(Scenes as source code)
# # # #
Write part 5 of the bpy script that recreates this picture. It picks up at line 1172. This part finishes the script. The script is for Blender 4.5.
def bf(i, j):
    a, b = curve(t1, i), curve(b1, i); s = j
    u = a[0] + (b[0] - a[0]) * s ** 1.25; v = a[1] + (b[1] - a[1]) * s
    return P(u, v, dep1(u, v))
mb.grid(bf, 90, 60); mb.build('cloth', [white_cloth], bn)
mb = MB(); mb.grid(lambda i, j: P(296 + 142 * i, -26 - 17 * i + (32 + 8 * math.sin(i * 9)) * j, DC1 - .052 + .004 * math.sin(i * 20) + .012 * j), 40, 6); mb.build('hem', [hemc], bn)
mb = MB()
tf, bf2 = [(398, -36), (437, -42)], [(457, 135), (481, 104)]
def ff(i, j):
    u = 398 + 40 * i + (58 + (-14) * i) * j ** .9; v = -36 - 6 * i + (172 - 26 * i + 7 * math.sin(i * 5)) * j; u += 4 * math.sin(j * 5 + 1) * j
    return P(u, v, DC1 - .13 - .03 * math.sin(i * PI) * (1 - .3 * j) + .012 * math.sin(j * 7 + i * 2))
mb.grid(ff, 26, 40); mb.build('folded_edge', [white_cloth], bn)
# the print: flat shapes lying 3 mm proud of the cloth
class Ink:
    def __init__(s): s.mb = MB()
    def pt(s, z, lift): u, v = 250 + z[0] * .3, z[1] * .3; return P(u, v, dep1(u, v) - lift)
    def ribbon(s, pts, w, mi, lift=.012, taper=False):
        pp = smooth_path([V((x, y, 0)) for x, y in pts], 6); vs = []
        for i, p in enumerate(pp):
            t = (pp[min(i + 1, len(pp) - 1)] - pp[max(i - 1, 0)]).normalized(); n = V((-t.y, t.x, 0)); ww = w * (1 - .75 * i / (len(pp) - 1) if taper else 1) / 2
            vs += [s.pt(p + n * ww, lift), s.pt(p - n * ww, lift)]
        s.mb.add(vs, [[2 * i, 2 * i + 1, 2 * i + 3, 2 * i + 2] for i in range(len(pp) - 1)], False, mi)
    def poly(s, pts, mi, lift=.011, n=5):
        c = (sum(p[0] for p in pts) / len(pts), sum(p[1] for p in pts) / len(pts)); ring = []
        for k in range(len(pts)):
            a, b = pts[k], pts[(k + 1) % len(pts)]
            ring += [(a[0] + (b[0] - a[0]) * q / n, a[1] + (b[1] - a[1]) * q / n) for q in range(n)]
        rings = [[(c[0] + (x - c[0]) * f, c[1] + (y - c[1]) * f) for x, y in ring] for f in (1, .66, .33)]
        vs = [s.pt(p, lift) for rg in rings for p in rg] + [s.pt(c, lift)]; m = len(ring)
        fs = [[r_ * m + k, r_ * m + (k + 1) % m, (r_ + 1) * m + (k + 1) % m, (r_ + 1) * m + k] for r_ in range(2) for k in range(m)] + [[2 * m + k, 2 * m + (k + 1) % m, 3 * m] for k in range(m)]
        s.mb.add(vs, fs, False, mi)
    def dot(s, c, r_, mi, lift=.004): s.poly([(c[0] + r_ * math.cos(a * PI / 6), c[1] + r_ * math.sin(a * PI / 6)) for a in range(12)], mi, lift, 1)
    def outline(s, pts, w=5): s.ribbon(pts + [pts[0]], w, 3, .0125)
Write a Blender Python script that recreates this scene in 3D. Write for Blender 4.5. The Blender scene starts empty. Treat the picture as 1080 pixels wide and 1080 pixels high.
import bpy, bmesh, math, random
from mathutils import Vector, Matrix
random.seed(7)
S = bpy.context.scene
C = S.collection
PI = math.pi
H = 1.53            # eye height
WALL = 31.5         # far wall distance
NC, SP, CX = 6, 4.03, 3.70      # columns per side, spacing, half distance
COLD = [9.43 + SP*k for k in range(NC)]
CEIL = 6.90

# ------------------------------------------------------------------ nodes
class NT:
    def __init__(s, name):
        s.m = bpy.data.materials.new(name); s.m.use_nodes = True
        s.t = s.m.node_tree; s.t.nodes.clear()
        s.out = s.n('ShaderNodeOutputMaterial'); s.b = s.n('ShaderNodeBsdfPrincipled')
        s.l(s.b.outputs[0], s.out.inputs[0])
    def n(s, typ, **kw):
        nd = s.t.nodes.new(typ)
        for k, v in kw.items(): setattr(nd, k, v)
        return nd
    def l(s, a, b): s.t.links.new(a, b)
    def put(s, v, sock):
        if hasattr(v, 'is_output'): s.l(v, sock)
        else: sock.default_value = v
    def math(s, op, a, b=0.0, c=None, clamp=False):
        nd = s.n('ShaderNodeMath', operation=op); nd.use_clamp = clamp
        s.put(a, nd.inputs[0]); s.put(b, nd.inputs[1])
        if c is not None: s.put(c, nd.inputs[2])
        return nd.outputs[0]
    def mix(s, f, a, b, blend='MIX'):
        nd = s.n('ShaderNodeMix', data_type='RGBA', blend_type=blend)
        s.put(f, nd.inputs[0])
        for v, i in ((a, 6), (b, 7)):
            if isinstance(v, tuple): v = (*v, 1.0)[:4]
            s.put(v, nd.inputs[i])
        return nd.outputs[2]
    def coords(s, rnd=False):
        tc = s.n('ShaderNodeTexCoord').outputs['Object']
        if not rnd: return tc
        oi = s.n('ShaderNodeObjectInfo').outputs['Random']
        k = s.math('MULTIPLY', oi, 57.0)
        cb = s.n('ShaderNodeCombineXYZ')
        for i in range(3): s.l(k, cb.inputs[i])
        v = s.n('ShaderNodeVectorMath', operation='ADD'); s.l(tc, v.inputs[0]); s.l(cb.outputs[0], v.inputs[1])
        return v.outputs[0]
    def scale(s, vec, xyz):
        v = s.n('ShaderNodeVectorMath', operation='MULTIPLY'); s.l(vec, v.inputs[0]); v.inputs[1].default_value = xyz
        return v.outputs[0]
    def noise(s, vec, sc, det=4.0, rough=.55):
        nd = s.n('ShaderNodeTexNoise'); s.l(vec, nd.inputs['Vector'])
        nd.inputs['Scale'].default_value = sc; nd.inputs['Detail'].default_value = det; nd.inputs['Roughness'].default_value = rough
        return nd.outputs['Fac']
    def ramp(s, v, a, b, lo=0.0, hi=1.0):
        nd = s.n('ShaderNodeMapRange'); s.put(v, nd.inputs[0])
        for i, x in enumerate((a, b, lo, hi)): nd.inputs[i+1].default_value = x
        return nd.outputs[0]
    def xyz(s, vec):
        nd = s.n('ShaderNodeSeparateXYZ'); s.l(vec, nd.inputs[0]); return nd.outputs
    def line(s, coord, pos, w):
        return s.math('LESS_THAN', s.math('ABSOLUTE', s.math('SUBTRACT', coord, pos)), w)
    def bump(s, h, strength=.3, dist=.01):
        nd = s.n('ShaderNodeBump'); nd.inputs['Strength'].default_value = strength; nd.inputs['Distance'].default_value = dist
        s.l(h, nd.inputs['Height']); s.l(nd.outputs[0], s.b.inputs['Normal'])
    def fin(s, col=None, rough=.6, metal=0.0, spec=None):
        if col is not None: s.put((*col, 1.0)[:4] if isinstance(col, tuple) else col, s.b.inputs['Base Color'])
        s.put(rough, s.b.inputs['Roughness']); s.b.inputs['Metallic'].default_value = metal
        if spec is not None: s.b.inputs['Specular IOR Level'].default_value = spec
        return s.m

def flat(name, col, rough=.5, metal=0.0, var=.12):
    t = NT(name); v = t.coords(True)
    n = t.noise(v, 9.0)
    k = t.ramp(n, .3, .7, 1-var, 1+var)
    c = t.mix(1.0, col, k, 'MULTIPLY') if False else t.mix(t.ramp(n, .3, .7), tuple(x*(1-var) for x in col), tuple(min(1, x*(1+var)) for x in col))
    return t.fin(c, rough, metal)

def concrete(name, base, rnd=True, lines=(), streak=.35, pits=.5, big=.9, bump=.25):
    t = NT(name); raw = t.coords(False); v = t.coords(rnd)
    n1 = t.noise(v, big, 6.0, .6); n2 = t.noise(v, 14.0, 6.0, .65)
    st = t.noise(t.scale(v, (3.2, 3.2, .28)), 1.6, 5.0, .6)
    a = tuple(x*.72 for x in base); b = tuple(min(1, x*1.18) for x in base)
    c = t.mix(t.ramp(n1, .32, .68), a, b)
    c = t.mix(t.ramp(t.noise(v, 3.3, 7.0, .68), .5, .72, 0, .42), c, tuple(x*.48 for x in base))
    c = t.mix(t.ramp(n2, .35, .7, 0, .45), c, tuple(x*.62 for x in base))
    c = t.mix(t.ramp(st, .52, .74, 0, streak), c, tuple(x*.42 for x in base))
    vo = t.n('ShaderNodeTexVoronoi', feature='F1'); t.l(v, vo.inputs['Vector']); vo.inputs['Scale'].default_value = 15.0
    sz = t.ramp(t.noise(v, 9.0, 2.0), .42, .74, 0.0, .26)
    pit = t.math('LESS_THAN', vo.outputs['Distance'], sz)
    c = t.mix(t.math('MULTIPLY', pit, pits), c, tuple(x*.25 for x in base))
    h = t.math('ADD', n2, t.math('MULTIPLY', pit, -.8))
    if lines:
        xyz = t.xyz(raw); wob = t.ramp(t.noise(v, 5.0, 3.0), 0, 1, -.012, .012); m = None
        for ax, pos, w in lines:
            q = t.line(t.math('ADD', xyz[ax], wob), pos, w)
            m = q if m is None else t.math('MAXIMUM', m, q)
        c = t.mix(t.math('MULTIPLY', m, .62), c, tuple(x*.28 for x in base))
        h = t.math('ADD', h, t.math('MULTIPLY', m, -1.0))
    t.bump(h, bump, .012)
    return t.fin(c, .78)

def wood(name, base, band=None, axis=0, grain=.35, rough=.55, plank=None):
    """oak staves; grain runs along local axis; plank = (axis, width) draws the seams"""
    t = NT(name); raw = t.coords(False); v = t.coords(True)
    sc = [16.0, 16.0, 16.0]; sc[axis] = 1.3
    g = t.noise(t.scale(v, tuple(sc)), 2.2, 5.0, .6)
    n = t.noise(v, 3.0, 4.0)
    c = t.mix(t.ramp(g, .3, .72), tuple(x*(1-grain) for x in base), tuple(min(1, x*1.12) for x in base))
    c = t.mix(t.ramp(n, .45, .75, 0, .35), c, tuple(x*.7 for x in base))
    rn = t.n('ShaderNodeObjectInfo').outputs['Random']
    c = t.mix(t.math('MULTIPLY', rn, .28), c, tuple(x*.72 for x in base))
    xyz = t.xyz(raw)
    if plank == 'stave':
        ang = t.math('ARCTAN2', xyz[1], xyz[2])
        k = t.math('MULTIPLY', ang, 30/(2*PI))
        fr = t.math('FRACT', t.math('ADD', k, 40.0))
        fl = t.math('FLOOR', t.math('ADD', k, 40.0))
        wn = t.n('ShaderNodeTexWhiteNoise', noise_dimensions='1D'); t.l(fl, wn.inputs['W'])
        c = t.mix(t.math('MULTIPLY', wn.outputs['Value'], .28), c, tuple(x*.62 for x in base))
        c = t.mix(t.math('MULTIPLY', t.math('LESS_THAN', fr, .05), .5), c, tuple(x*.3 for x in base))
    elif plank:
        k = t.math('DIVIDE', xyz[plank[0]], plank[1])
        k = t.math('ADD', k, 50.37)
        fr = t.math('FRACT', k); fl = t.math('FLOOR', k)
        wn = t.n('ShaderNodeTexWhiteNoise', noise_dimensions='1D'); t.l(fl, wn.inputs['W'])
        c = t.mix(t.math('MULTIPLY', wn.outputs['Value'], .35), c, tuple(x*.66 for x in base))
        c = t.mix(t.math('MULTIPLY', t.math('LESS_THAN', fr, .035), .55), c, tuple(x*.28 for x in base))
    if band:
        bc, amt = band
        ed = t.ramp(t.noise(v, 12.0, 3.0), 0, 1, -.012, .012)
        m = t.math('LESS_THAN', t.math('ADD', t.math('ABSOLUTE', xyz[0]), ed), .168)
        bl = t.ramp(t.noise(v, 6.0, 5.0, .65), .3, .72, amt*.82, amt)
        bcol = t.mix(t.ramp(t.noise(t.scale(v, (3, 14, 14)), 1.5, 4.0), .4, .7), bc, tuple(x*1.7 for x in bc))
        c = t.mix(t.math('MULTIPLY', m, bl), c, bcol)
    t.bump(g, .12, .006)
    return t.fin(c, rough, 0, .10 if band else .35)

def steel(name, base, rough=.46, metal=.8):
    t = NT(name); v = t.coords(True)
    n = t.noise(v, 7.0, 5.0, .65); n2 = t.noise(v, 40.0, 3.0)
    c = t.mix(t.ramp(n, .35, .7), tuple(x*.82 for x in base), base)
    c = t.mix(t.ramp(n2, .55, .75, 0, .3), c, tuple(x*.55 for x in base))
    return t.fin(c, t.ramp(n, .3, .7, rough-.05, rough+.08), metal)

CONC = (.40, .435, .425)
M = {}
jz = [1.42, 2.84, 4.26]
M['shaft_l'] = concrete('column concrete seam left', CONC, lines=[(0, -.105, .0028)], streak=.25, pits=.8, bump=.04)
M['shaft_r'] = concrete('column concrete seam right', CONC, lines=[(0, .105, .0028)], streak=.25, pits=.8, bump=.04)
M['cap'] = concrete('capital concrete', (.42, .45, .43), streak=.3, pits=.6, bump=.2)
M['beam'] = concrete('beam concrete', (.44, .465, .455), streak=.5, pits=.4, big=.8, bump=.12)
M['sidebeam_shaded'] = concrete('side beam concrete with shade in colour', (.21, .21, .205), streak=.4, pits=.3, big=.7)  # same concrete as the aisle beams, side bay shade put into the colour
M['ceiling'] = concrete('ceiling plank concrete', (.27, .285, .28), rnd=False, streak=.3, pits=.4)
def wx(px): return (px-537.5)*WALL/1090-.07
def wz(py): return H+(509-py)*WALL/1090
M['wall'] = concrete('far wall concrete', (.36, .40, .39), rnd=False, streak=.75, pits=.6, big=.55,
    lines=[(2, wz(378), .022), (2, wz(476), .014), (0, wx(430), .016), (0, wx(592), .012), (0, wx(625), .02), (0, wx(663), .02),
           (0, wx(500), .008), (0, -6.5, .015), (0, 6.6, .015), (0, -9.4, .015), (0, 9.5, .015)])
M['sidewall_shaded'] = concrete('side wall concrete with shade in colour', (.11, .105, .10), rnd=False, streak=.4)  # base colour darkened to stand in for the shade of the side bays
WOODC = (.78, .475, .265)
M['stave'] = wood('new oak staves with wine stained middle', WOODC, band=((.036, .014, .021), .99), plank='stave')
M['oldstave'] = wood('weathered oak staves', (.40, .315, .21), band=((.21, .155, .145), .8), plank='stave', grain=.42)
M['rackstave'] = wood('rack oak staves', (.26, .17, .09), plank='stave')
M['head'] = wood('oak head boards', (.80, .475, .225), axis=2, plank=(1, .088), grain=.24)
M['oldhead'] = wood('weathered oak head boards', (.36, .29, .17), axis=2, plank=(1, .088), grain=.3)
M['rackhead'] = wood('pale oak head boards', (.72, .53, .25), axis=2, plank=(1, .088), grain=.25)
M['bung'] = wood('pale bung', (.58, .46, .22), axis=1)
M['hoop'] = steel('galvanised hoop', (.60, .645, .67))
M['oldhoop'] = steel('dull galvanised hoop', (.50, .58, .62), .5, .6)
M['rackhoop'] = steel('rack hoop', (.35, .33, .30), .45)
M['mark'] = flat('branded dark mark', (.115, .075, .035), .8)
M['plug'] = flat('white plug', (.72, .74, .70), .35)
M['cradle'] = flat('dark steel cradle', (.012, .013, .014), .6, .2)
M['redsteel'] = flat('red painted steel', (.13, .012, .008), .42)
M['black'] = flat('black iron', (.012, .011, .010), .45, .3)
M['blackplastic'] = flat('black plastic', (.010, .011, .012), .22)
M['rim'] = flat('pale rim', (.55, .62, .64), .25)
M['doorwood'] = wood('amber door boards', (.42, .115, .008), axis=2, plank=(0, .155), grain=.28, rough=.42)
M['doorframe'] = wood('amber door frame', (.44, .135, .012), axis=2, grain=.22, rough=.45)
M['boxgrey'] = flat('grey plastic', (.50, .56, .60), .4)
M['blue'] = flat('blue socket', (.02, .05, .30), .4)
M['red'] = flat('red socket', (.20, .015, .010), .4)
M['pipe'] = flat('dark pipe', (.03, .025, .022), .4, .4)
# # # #
- [WHAT IS EXPECTED]: Everything from the line containing "Write a Blender" down to the line containing "CEIL = 6.90" should be retyped exactly, both lines included, and nothing more.

- [WRITTEN SOLUTION]:
Write a Blender Python script that recreates this scene in 3D. Write for Blender 4.5. The Blender scene starts empty. Treat the picture as 1080 pixels wide and 1080 pixels high.
import bpy, bmesh, math, random
from mathutils import Vector, Matrix
random.seed(7)
S = bpy.context.scene
C = S.collection
PI = math.pi
H = 1.53            # eye height
WALL = 31.5         # far wall distance
NC, SP, CX = 6, 4.03, 3.70      # columns per side, spacing, half distance
COLD = [9.43 + SP*k for k in range(NC)]
CEIL = 6.90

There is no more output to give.